YouTube videos make family history easier to learn

Part-time church service missionary in the BYU Family History Library James Tanner sets up to teach a family history webinar. The BYU Library is creating more online ways for students to learn how to do family history. (Maddi Driggs)

Students can give excuse after excuse for not doing their family history but not being able to learn how won’t be one of them. The Family History Center in the Harold B. Lee Library now offers classes, webinars and instructional YouTube videos to help more students learn how to do family history in their own time.

Director of the Family History Center Terri Dahlin explained they have had classes on Sundays for a while now, but the online options are relatively new. He said the purpose is to give busy students opportunities to learn and do their part.

“If you can’t meet a structured class like they do on Sundays, this extends the reach,” Dahlin said. “It’s using the new technology, so you can do family history in your jammies or at two in the morning and you’re stressed about a test and need a distraction.”

Dahlin explained they have people like James Tanner, a specialist in family history, host live webinars with live chats and instructional Youtube videos of different focuses and lengths.

He said more students are picking up on the new online classes. He also said the YouTube videos are getting the most traffic because of how accessible they are.

“Why do people like texting? Why do they email?
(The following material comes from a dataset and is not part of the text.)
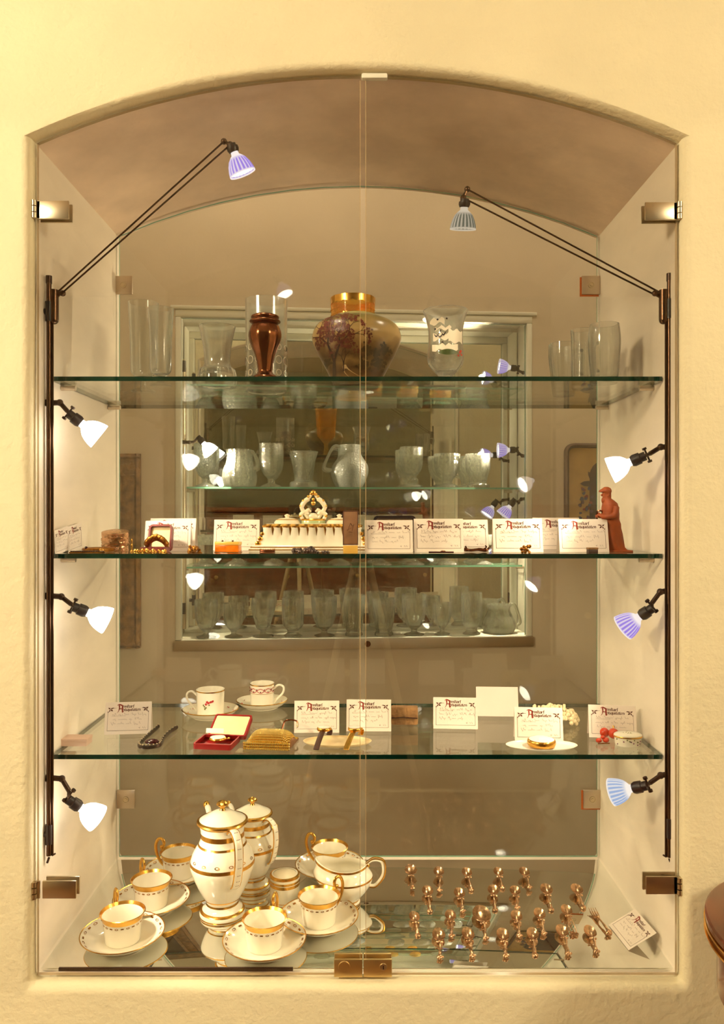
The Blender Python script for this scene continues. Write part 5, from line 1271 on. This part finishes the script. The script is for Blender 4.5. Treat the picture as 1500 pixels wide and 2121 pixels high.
# red earrings
def earring(px, py, label):
    q = on(px, py, Z3); t = thing('red_earring', label, 'earring', q, 0, 'red stone jewellery beside the oval box')
    return t
t = earring(1249, 1540, 'small red stone brooch lying left of the oval box')
for (x, z, r_) in ((-.008, .004, .006), (.006, .005, .0065), (0, .010, .0045)): MB().ball((x, 0, z+.002), r_, 12, 8, sc=(1, 1, .8)).build('stone', M['redstone'], t)
MB().tube([(-.012, -.006, .0015), (.012, -.004, .0015)], .0011, 6).build('setting', M['gold_dark'], t)
t = earring(1252, 1527, 'round red stone earring behind the small red brooch'); MB().ball((0, 0, .0098), .0098, 14, 10).build('stone', M['redstone'], t); MB().tube([(0, 0, .019), (0, .004, .023), (.003, .004, .020)], .0009, 6).build('hook', M['gold'], t)
t = earring(1271, 1530, 'larger round red stone earring touching the oval box'); MB().ball((0, 0, .0105), .0105, 14, 10).build('stone', M['redstone'], t); MB().tube([(0, 0, .021), (0, .004, .025), (.003, .004, .022)], .0009, 6).build('hook', M['gold'], t)
# painted oval porcelain box
p = on(1301, 1543, Z3); k = (p.y+CD)/F
t = thing('porcelain_box', 'small oval porcelain box painted with purple flowers', 'box', p, R(-6)); El = Matrix.Diagonal((1, .72, 1, 1))
MB().lathe([(0, 0)]+smooth_prof([(25*k, 0), (26*k, 2*k), (28*k, 18*k)], 4)+[(26*k, 18.5*k)], 44, M=El).build('body', M['porcelain'], t)
MB().lathe([(28.3*k, 17.2*k), (29.2*k, 18.2*k), (29.2*k, 19.6*k), (28.3*k, 20.6*k)], 44, M=El).build('gold_hinge', M['gold'], t)
ld = MB().lathe(smooth_prof([(28.5*k, 20*k), (28*k, 23*k), (20*k, 26*k), (0, 27.5*k)], 4), 44, M=El).build('lid', M['porcelain'], t)
M['purple'] = mat('purple_enamel', (140, 80, 110), 0.4); b = MB(); g = MB()
for i in range(26): a = rq.random()*2*PI; z = rq.uniform(3, 15)*k; rr_ = (25.7+z/k*.14)*k; (b if i % 3 else g).ball((rr_*cos(a), rr_*sin(a)*.72, z), .0016, 6, 4, sc=(1, 1, .8))
b.build('painted_flowers', M['purple'], t); g.build('painted_leaves', M['en_leaf'], t); b = MB()
for i in range(16): a = rq.random()*2*PI; f = rq.uniform(.2, .85); b.ball((28*k*f*cos(a), 28*k*f*sin(a)*.72, (27.4-5*f*f)*k), .0016, 6, 4, sc=(1, 1, .4))
b.build('painted_flowers', M['en_leaf'], ld)

# ------------------------------------------------------------------ second niche: sill, shelves, doors, lamps, crystal
def W2(xl, yl, z): return T2 @ Vector((xl, yl, z))
t = thing('metal_sill', 'brushed metal sill strip under the second niche', 'sill', (0, 0, 0)); t.matrix_world = T2 @ Matrix.Translation(((X20+X21)/2, 0.0, Z20))
MB().box((0, 0.080, 0.016), (X21-X20-0.002, 0.165, 0.028), bev=0.001).build('sill_plate', M['white_paint'], t)
MB().box((0, -0.006, 0.015), (X21-X20+0.004, 0.008, 0.032), bev=0.001).build('metal_strip', M['brushed'], t)
lk = at2(762, 1334, -0.012); ll = loc2(lk)
MB().lathe([(0, .004), (.006, .004), (.0095, .002), (.0098, 0)], 20, M=Matrix.Translation((ll.x-(X20+X21)/2, -0.010, ll.z-Z20)) @ Matrix.Rotation(PI/2, 4, 'X')).build('lock', M['bronze'], t)
ZB0 = Z20+0.031
zB = {}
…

Because they do it when they want to do it,” Dahlin said.

Another advocate for the rise in family history technology is Jill Crandell, professor in family history. Crandell recalls a time when she spent 25-30 hours reading the town records because they had yet to be indexed.

“The technology helps us find things faster,” Crandell. “We will have microfilm for many years to come, and we will always need to travel to record that have not been imaged, but the volume of what needs to be done is significantly reduced by new technology.”

Motivation to do family history can be hard for some students. The real motivator is the Spirit, according to Crandell. She said the work itself is exciting as students learn more about their ancestors.

“It’s a connection to history to know that your family and your ancestors participated in the events you read about in history books,” Crandell said.

Mindy Jacox, a senior studying family history, said the technology is what got her into studying genealogy.

“Seeing the technology we have, we are able to do things that weren’t there before, and that’s what got me motivated to do it,” Jacox said.

She advised students to understand that sometimes family history work can be intimidating, but it’s not as hard as it seems.

“Whenever I find people who think it’s hard, I let them know that they will be helped, but they need to put forth effort,” Jacox said.

Her vision for the future is similar to Crandell’s and Dahlin’s. They all said they believe technology is going to continue to make family history easier.

“Because this is the Lord’s work, I know there will be progression and technology will continue to grow,” Jacox said.